By 1975, large organisations with a large user population were supporting possibly 20 different graphics systems. At the Atlas Computer Laboratory, there were 7 different systems for generating computer animation and more specialised systems for engineers, physicists and astronomers.

At the time, GINO-F, developed by the Cambridge CAD Centre in 1972, was popular with UK engineers and an attempt was made to make it a BSI and ISO graphics standard.

In the USA, SIGGRAPH's Graphics Standards Planning Committee (GSPC) in 1977 proposed a standard interface to computer graphics for applications programmers.

In August 1974, IFIP WG5.2 initiated an active programme directed towards establishing standards for computer graphics.

These various actions caused:

  • A Workshop on Methodology in Computer Graphics to be organised in May 1976
  • ISO set up a Working Group (ISO/TC97/SC5/WG2 - Graphics) to develop an International Standard for Computer Graphics.

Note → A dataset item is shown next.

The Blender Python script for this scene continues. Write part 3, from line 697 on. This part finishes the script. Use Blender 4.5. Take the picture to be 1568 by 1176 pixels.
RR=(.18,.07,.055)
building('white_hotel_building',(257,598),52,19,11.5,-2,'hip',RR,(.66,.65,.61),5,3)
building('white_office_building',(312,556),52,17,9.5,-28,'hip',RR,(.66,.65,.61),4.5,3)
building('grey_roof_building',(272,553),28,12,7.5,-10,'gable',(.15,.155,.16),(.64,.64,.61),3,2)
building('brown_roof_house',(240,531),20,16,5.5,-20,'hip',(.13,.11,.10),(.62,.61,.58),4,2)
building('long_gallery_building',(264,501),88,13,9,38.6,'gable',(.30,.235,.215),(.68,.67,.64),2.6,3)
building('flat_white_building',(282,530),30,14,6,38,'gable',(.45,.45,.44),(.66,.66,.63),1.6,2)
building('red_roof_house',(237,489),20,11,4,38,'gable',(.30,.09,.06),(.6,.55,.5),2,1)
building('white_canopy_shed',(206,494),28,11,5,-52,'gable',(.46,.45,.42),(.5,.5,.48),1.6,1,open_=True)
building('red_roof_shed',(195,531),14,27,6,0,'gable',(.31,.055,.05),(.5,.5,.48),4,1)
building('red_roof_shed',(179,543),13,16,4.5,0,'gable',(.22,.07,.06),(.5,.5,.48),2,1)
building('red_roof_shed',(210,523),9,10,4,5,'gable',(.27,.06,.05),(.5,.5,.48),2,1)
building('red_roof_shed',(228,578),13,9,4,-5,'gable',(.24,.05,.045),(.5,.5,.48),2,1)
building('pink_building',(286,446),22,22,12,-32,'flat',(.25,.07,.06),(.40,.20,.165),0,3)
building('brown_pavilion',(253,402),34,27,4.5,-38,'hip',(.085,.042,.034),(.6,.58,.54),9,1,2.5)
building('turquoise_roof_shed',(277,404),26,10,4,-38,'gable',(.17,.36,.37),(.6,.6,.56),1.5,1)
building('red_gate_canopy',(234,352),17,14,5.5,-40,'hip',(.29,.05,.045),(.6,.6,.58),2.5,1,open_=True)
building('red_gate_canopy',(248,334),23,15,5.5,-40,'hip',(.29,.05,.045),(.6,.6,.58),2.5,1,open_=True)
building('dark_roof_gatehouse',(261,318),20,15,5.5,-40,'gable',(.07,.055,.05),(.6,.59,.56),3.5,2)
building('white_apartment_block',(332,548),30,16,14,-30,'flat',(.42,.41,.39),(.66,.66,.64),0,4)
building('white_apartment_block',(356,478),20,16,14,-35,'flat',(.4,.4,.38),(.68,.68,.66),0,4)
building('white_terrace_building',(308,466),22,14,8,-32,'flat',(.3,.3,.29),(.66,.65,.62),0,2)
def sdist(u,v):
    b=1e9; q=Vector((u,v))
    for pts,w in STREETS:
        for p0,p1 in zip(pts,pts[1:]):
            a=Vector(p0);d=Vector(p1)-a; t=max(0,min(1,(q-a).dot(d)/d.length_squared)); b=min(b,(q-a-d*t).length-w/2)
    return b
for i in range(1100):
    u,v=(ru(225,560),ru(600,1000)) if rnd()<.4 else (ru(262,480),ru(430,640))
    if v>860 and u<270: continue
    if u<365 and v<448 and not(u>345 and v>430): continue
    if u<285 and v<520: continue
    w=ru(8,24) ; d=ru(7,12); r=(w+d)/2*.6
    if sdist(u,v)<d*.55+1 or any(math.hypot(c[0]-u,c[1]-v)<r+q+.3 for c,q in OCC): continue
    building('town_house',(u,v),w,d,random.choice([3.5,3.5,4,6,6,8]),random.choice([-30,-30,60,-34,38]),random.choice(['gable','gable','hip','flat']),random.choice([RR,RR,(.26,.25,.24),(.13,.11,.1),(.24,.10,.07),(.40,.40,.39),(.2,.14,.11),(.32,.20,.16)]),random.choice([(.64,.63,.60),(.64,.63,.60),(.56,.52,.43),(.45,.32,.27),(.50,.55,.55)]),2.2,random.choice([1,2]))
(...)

This first met in September 1978

Over the period 1978-1990, ISO defined several inter-working standards for computer graphics that were widely used both in the USA and Europe:

  • GKS (1985): the Graphics Kernel System
  • CGM (1987): Computer Graphics Metafile, for storage and exchange of two-dimensional graphical data
  • GKS-3D (1988): a 3-D Extension widely used by physicists and astronomers in the UK
  • PHIGS (1989): Programmer's Hierarchical Interactive Graphics Standard
  • CGRM (1992): Computer Graphics Reference Model
  • PHIGS PLUS (1994): an extension to PHIGS
  • GKS 2nd Edition (1994): a major amendment to GKS 85 that added NURB primitives and a nameset mechanism for binding of properties at either the logical or virtual levels of the CGRM

By 1994, VRML (originally the Virtual Reality Markup Language) was also gaining acceptance. This was the state of non-proprietary graphics systems by 1994 when the World Wide Web Consortium came into existence with the aim of standardising the graphics interface to the web.

None of these graphics standards provided any specific functionality for computer animation. However they were widely used and adopted over the period leading up to the invention of the web. CGM was used as a transport mechanism for video output of animated sequences. CGM continues to be used today as an interchange format for graphical information particularly in the aerospace and automotive industries.